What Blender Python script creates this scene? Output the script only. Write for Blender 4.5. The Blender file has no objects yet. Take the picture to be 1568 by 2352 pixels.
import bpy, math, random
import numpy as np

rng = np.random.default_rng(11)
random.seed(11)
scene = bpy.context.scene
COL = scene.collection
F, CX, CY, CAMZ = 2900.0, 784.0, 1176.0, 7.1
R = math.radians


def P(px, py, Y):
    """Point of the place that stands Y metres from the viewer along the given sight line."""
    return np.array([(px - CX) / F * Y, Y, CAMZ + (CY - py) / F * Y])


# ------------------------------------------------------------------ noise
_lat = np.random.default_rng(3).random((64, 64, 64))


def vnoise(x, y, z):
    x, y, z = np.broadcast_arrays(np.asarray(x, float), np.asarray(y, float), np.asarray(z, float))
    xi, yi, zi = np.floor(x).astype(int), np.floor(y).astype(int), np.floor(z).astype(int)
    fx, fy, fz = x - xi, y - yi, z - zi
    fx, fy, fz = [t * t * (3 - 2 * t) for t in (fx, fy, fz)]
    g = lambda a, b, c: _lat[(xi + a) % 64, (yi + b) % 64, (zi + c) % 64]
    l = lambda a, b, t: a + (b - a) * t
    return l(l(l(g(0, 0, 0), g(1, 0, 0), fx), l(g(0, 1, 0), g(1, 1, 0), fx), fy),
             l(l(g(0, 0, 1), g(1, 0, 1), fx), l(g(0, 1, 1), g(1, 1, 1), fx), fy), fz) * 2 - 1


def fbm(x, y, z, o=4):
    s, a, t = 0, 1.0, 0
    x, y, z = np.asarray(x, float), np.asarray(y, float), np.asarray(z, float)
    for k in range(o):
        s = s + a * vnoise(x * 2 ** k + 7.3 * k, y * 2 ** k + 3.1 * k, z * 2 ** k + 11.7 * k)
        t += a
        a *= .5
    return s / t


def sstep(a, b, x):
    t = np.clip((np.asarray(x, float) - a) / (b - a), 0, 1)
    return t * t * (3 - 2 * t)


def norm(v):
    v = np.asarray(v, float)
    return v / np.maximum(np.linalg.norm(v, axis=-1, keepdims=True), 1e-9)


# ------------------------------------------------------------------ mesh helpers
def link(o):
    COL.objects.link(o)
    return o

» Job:
Restate the first line and every line after it, word for word, stopping once the line with "R = math.radians" is done.

» Right answer:
What Blender Python script creates this scene? Output the script only. Write for Blender 4.5. The Blender file has no objects yet. Take the picture to be 1568 by 2352 pixels.
import bpy, math, random
import numpy as np

rng = np.random.default_rng(11)
random.seed(11)
scene = bpy.context.scene
COL = scene.collection
F, CX, CY, CAMZ = 2900.0, 784.0, 1176.0, 7.1
R = math.radians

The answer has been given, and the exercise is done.